4.1 An Online Synchronous Course to Enhance the Don’t Touch Your Face Project

We recently completed teaching a course consisting of 13 one-hour Skype sessions. The participating three young women from non-traditional academic backgrounds are being supported by the Go Girl Project [11]. They all had some experience with Scratch [9].

Each session consisted of the girls presenting their homework followed by one of the authors (Kahn) introducing them to some new technology and concepts followed by the students doing an exercise. The first half of the course involved a combination of a general introduction to AI and an introduction to the new AI blocks we have added to Snap!.

The Don’t Touch Your Face app was inspired by donottouchyourface.com which uses a webcam to determine if the user is touching his or her face and if so issues a warning. Our project relies upon Posenet [1] which quickly reports the locations of up to 17 face and body parts. The half-baked version issues a warning when either wrist (hands are not tracked) comes close to either eye or the nose (the mouth isn’t tracked).
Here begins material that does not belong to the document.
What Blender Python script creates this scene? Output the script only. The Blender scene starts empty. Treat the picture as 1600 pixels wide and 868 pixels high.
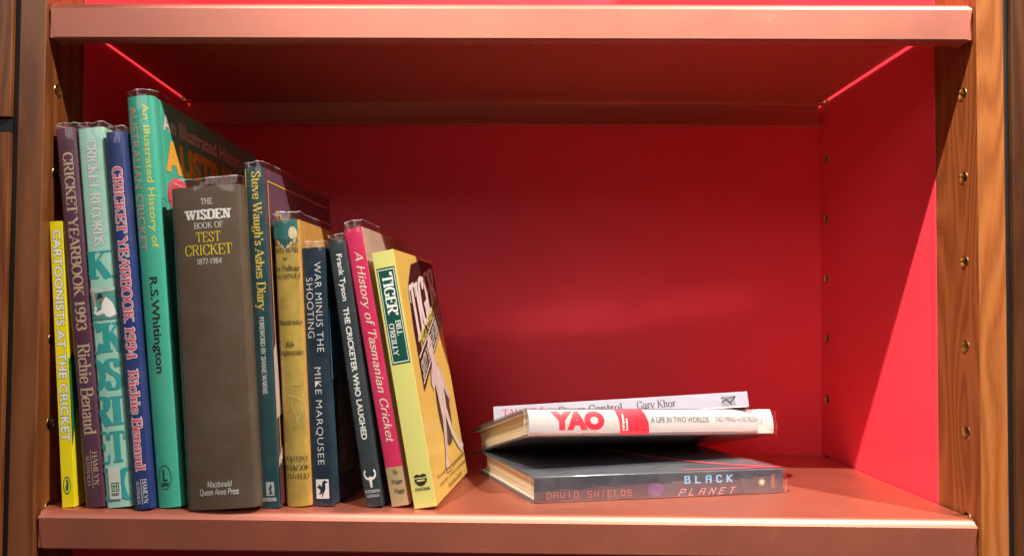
import bpy, bmesh, math, random
from mathutils import Vector, Matrix, Euler
random.seed(7)
R = math.radians
S = bpy.context.scene
COL = S.collection

# ------------------------------------------------------------------ camera
cd = bpy.data.cameras.new("camera"); cam = bpy.data.objects.new("camera", cd); COL.objects.link(cam)
cam.location = (-0.00988, -0.55827, 0.14484)
cam.rotation_euler = (math.pi/2 + 0.02835, -0.00771, 0.01298)
cd.sensor_fit = 'HORIZONTAL'; cd.sensor_width = 36.0; cd.lens = 26.535
cd.shift_x = 0.02889; cd.shift_y = 0.01833
cd.clip_start = 0.02; cd.clip_end = 50
S.camera = cam

# ------------------------------------------------------------------ room light
wd = bpy.data.worlds.new("World"); S.world = wd; wd.use_nodes = True
bg = wd.node_tree.nodes['Background']; bg.inputs[0].default_value = (1.0, 0.9, 0.82, 1); bg.inputs[1].default_value = 0.05

def spot(name, loc, aim, power, radius=0.025, size=60, blend=0.6, col=(1, 0.93, 0.83)):
    l = bpy.data.lights.new(name, 'SPOT'); l.energy = power; l.shadow_soft_size = radius
    l.spot_size = R(size); l.spot_blend = blend; l.color = col
    o = bpy.data.objects.new(name, l); COL.objects.link(o); o.location = loc
    o.rotation_euler = (Vector(aim) - Vector(loc)).to_track_quat('-Z', 'Y').to_euler()
    return o
# two ceiling spotlights in front of the bookcase, one from each side
spot("ceiling_spot", (-0.80, -0.95, 2.124), (0.50, 0.0, 0.20), 545, radius=0.02, size=36, blend=1.0)
spot("ceiling_spot", (1.15, -0.95, 2.124), (0.02, 0.0, 0.20), 410, radius=0.02, size=46, blend=1.0)

# soft fill light added to brighten the back wall, well in front of the case
al = bpy.data.lights.new("added_fill", 'AREA'); al.shape = 'RECTANGLE'; al.size = 1.8; al.size_y = 1.0; al.energy = 15; al.color = (1, .92, .86)
ao = bpy.data.objects.new("added_fill", al); COL.objects.link(ao); ao.location = (-0.9, -2.4, 1.5)
ao.rotation_euler = (Vector((0, .1, .15))-Vector(ao.location)).to_track_quat('-Z', 'Y').to_euler()

S.view_settings.view_transform = 'Standard'; S.view_settings.look = 'None'
S.view_settings.exposure = 0.0; S.view_settings.gamma = 1.0
S.cycles.max_bounces = 10; S.cycles.diffuse_bounces = 5; S.cycles.glossy_bounces = 5
S.cycles.transparent_max_bounces = 24; S.cycles.sample_clamp_indirect = 60.0
S.cycles.blur_glossy = 0.03; S.cycles.caustics_reflective = True

# ------------------------------------------------------------------ materials
def new_mat(name):
    m = bpy.data.materials.new(name); m.use_nodes = True
    nt = m.node_tree; return m, nt, nt.nodes['Principled BSDF']
def node(nt, t, **k):
    n = nt.nodes.new(t)
    for a, v in k.items():
        if a in n.inputs: n.inputs[a].default_value = v
        else: setattr(n, a, v)
    return n
_mc = {}
def paper(col, rough=0.5, var=0.10, scale=60.0, coat=0.0, bump=0.0, wear=0.0):
    """printed paper or card: base colour with faint mottling and rubbed spots"""
    key = (tuple(col), rough, var, scale, coat, bump, wear)
    if key in _mc: return _mc[key]
    m, nt, p = new_mat("printed_paper")
    L = nt.links
    tc = node(nt, 'ShaderNodeTexCoord')
    n1 = node(nt, 'ShaderNodeTexNoise', Scale=scale, Detail=6.0, Roughness=0.65)
    L.new(tc.outputs['Object'], n1.inputs['Vector'])
    r = node(nt, 'ShaderNodeMapRange'); r.inputs[1].default_value = 0.3; r.inputs[2].default_value = 0.7
    r.inputs[3].default_value = 1 - var; r.inputs[4].default_value = 1 + var
    L.new(n1.outputs[0], r.inputs[0])
    mx = node(nt, 'ShaderNodeMix', data_type='RGBA', blend_type='MULTIPLY'); mx.inputs[0].default_value = 1
    mx.inputs[6].default_value = (*col, 1)
    L.new(r.outputs[0], mx.inputs[7])
    out = mx.outputs[2]
    if wear > 0:
        n2 = node(nt, 'ShaderNodeTexNoise', Scale=260.0, Detail=8.0, Roughness=0.75)
        L.new(tc.outputs['Object'], n2.inputs['Vector'])
        r2 = node(nt, 'ShaderNodeMapRange'); r2.inputs[1].default_value = 0.66; r2.inputs[2].default_value = 0.72
        r2.inputs[4].default_value = wear
        L.new(n2.outputs[0], r2.inputs[0])
        mw = node(nt, 'ShaderNodeMix', data_type='RGBA'); L.new(r2.outputs[0], mw.inputs[0]); L.new(out, mw.inputs[6])
        mw.inputs[7].default_value = (0.75, 0.70, 0.6, 1); out = mw.outputs[2]
    L.new(out, p.inputs['Base Color'])
    p.inputs['Roughness'].default_value = rough
    p.inputs['Coat Weight'].default_value = coat; p.inputs['Coat Roughness'].default_value = 0.12
    if bump:
        b = node(nt, 'ShaderNodeBump', Strength=bump, Distance=0.0005)
        L.new(n1.outputs[0], b.inputs['Height']); L.new(b.outputs[0], p.inputs['Normal'])
    _mc[key] = m; return m

def pages_mat(col=(0.62, 0.50, 0.34), axis=0, freq=1100.0):
    m, nt, p = new_mat("page_edges"); L = nt.links
    tc = node(nt, 'ShaderNodeTexCoord'); mp = node(nt, 'ShaderNodeMapping')
    L.new(tc.outputs['Object'], mp.inputs[0])
    sc = [25, 4, 25]; sc[axis] = freq; mp.inputs['Scale'].default_value = sc
    n = node(nt, 'ShaderNodeTexNoise', Scale=1.0, Detail=3.0, Roughness=0.7); L.new(mp.outputs[0], n.inputs['Vector'])
    cr = node(nt, 'ShaderNodeValToRGB')
    cr.color_ramp.elements[0].position = 0.3; cr.color_ramp.elements[0].color = (col[0]*.45, col[1]*.4, col[2]*.33, 1)
    cr.color_ramp.elements[1].position = 0.62; cr.color_ramp.elements[1].color = (*col, 1)
    L.new(n.outputs[0], cr.inputs[0]); L.new(cr.outputs[0], p.inputs['Base Color'])
    b = node(nt, 'ShaderNodeBump', Strength=0.5, Distance=0.0004); L.new(n.outputs[0], b.inputs['Height'])
    L.new(b.outputs[0], p.inputs['Normal']); p.inputs['Roughness'].default_value = 0.75
    return m
PAGES = pages_mat((0.70, 0.60, 0.44)); PAGES_GREY = pages_mat((0.64, 0.54, 0.37))

def film_mat(name, tint=(1, 1, 1), rough=0.07, haze=0.05, bump=0.35, scale=70.0, base=0.02):
    """clear plastic film: see-through, Fresnel gloss, slightly milky, crinkled"""
    m = bpy.data.materials.new(name); m.use_nodes = True; nt = m.node_tree; L = nt.links
    for n in list(nt.nodes): nt.nodes.remove(n)
    out = node(nt, 'ShaderNodeOutputMaterial')
    tr = node(nt, 'ShaderNodeBsdfTransparent'); tr.inputs[0].default_value = (*tint, 1)
    gl = node(nt, 'ShaderNodeBsdfGlossy'); gl.inputs['Roughness'].default_value = rough
    df = node(nt, 'ShaderNodeBsdfDiffuse'); df.inputs[0].default_value = (0.8, 0.78, 0.78, 1)
    tc = node(nt, 'ShaderNodeTexCoord')
    n1 = node(nt, 'ShaderNodeTexNoise', Scale=scale, Detail=3.0, Roughness=0.5, Distortion=1.2)
    mp = node(nt, 'ShaderNodeMapping'); mp.inputs['Scale'].default_value = (1, 1, 0.28)
    L.new(tc.outputs['Object'], mp.inputs[0]); L.new(mp.outputs[0], n1.inputs['Vector'])
    bp = node(nt, 'ShaderNodeBump', Strength=bump, Distance=0.002); L.new(n1.outputs[0], bp.inputs['Height'])
    L.new(bp.outputs[0], gl.inputs['Normal'])
    lw = node(nt, 'ShaderNodeLayerWeight'); lw.inputs[0].default_value = 0.5; L.new(bp.outputs[0], lw.inputs['Normal'])
    pw = node(nt, 'ShaderNodeMath', operation='POWER'); pw.inputs[1].default_value = 4.0; L.new(lw.outputs['Facing'], pw.inputs[0])
    ad = node(nt, 'ShaderNodeMath', operation='MULTIPLY_ADD'); ad.inputs[1].default_value = 0.75; ad.inputs[2].default_value = 0.05+base
    L.new(pw.outputs[0], ad.inputs[0])
    m1 = node(nt, 'ShaderNodeMixShader'); m1.inputs[0].default_value = haze
    n3 = node(nt, 'ShaderNodeTexNoise', Scale=38.0, Detail=4.0, Roughness=0.6, Distortion=0.8); L.new(tc.outputs['Object'], n3.inputs['Vector'])
    h3 = node(nt, 'ShaderNodeMapRange'); h3.inputs[1].default_value = .40; h3.inputs[2].default_value = .68; h3.inputs[3].default_value = haze*.3; h3.inputs[4].default_value = haze*2.6  # cloudy haze patches put soft reflections into the film's colour
    L.new(n3.outputs[0], h3.inputs[0]); L.new(h3.outputs[0], m1.inputs[0])
    L.new(tr.outputs[0], m1.inputs[1]); L.new(df.outputs[0], m1.inputs[2])
    m2 = node(nt, 'ShaderNodeMixShader'); L.new(ad.outputs[0], m2.inputs[0])
    L.new(m1.outputs[0], m2.inputs[1]); L.new(gl.outputs[0], m2.inputs[2])
    L.new(m2.outputs[0], out.inputs[0]); return m
FILM = film_mat("clear_film", haze=0.012, bump=0.30, base=0.0)
FILM_G = film_mat("clear_film_glossy", haze=0.035, bump=0.25, base=0.07)
FILM_RIM = film_mat("clear_film_edge", bump=0.12, haze=0.22, base=0.12, rough=0.15)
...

All the students fine-tuned the threshold for deciding what “close” means as well as the threshold for the minimum confidence score that a body part’s location is known by the model. They changed the artwork for the hands, eyes, and nose. They changed the message when touching to include how many seconds since the start of the touch. They incorporated sounds that they recorded into the app. One student added a mouth, ears, and the rest of the face despite the fact that the system did not report their locations. To do so she made the mouth’s location be an offset from where the nose is.
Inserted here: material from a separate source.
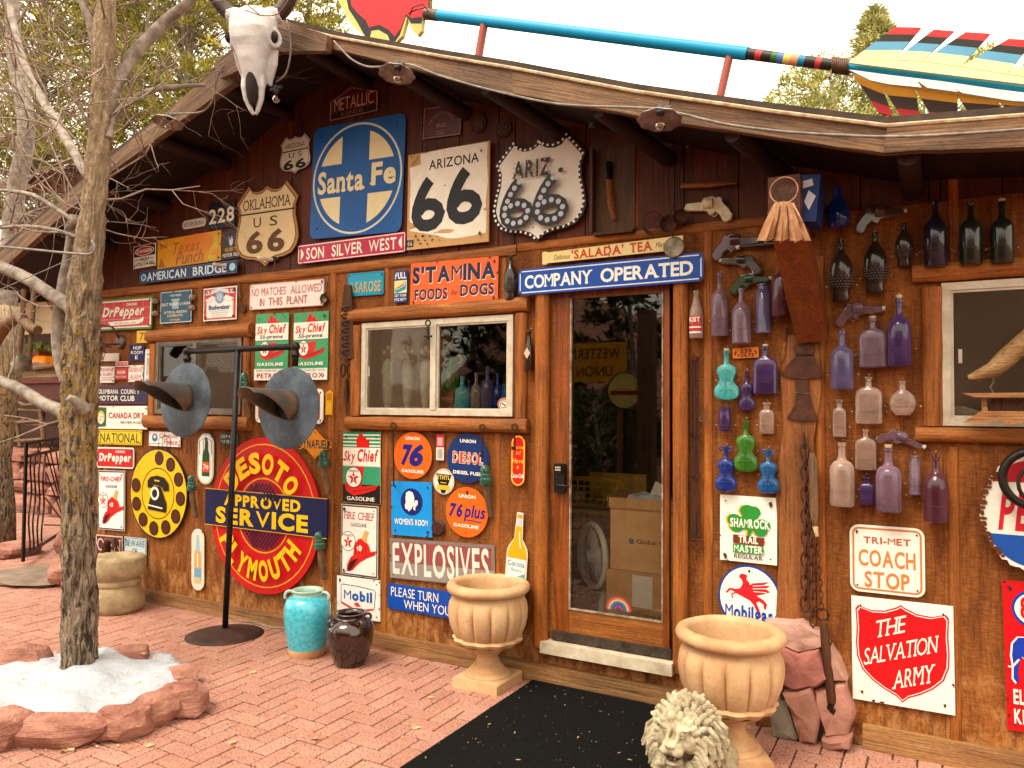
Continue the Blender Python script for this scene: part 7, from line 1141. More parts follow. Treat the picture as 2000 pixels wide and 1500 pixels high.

The students discovered that the app had been tuned to work well only when someone was the appropriate distance from the camera. Because the threshold was defined in terms of pixel distance it produced false positives when one is far from the camera and false negatives when close. The students followed a suggestion that they compute the threshold as the distance between the images of the eyes times a tunable parameter.
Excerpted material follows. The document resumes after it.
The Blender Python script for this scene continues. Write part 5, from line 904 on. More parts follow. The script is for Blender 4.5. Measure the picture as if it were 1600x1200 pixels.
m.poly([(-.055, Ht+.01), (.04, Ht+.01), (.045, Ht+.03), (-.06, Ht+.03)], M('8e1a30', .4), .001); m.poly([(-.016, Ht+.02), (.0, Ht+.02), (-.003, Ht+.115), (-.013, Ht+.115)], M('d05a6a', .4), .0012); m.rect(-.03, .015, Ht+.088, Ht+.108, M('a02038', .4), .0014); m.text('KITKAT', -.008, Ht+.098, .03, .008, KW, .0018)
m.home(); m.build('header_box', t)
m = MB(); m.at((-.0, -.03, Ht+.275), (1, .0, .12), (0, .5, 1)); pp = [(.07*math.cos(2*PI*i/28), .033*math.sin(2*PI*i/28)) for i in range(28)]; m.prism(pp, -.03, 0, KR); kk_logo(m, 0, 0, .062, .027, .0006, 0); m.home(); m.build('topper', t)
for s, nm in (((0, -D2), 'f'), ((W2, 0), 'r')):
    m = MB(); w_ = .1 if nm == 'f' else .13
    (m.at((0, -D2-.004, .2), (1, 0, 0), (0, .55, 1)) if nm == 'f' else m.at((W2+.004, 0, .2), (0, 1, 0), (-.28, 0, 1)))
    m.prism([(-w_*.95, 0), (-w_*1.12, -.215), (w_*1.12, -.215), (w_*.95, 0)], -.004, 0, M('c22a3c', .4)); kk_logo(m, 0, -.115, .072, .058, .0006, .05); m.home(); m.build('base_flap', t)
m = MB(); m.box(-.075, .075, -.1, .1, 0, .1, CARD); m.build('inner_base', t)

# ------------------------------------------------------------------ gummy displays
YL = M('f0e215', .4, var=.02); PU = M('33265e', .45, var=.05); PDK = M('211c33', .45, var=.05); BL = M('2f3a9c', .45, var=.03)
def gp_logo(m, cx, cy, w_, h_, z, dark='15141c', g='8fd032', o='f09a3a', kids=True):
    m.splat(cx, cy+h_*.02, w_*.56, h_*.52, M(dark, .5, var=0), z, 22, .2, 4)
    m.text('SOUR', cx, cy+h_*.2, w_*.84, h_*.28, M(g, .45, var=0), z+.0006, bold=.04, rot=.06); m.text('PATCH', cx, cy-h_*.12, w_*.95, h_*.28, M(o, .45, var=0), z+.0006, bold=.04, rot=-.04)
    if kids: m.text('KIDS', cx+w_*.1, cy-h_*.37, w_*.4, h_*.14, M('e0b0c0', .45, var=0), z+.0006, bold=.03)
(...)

A surprising outcome happened after they enhanced the app to display the camera feed in the background. The sprites for the nose and eyes were displayed on top of the video. They drew funny eye glasses, earrings, and noses that became “filters” (Fig. 1).

The students were regularly able to creatively enhance the Don’t Touch your Face project but only after guidance that usually consisted of demos of making a variety of enhancements. Rarely did they invent a project enhancement, instead they personalised example enhancements that we presented to them. Typically, their presentations of their enhancements indicated that they understood their programs beyond a superficial level.

Fig. 1
figure 1

The Don’t Touch Your Face app turned into a “filters” app

Full size image

5 Conclusion

We have designed thirty half-baked AI projects in the Snap! programming system. They were designed to be explored and enhanced by students. We hope to learn more about the pedagogical effectiveness of half-baked AI projects as we continue our research. We encourage others to make use of our AI learning resources in their teaching and research. It is open source and Creative Commons license. Over the coming years we hope to see many creative remixes of our projects. And we expect that the students who created these enhancements will, in the process, have acquired an appreciation and understanding of AI.